‘Kendama Cowboy’ Swinging Cup and Ball Game to New Highs

The Yomiuri Shimbun
“Kendama Cowboy” John Geron performs tricks using two kendama.

Samurai fascinated John Geron and provided the inspiration for him to come to Japan in the early 1990s. The American then fell in love with kendama, and he’s hard at work promoting the cup and ball game.

Kendama consists of a hammer-shaped handle connected to a ball by a string. It has three cups and a spike on which the ball, which has a hole through it, can fit.

A native of Texas, Geron, now living in Tokyo, calls himself “Kendama Cowboy” and runs a kendama store. He is enthusiastic about learning more about kendama and spreading the game around the world.

Geron studied the Japanese language when he was a graduate student in international business in the United States. He moved to Japan in 1993 and has worked various jobs such as a model, narrator and photographer. He also runs a model agency with his partner.

His interest in kendama deepened 11 years ago. He and his partner opened a ramen shop overseas and put kendama on display in the restaurant. The decoration became a topic of conversation among the staff and customers.

Geron then began studying kendama in earnest. He feels that kendama “has many similarities to Bushido, the way of the samurai, which emphasizes the training of the mind, technique and body.” He taught himself kendama techniques by watching online videos.

He joined the Japan Kendama Association in Tokyo in 2016. He became the first non-Japanese to qualify as a 2-kyu level instructor, which allows him to judge tournaments and certify dan levels. He advanced to the 2-dan level in 2018, and also helped revamp the association’s website.

Last July, Geron opened “MESH.tokyo,” a kendama store in Tokyo’s Harajuku district. The shop sells Japanese kendama in addition to kendama made in the United States and other countries, including colorful kendama in blue and pink.

The store holds open-air kendama classes out front approximately twice a month. About 10 people gathered on April 1 to compete in the number of times they could do the “tomeken” and “todai” tricks. Tomeken is the basic trick of landing the ball onto the spike.
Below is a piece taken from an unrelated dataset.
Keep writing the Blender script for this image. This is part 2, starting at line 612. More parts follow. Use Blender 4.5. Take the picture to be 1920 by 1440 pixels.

Todai, which means “lighthouse,” entails holding the ball and flipping the handle onto the ball so that the handle stands upright.

“I started playing kendama to have fun with my child,” said Makoto Hikida, a 43-year-old company employee from Funabashi, Chiba Prefecture, who participated in the class. “I want to be able to do a series of tricks myself.”

“The appeal of kendama is that it is easy and fun for anyone to learn, and through practice and competition with peers, it not only helps develop concentration and perseverance, but also helps build individual character,” Geron said.

Kendama has been attracting worldwide attention in recent years as a game to play on the street, and Geron hopes it will eventually become an Olympic sport.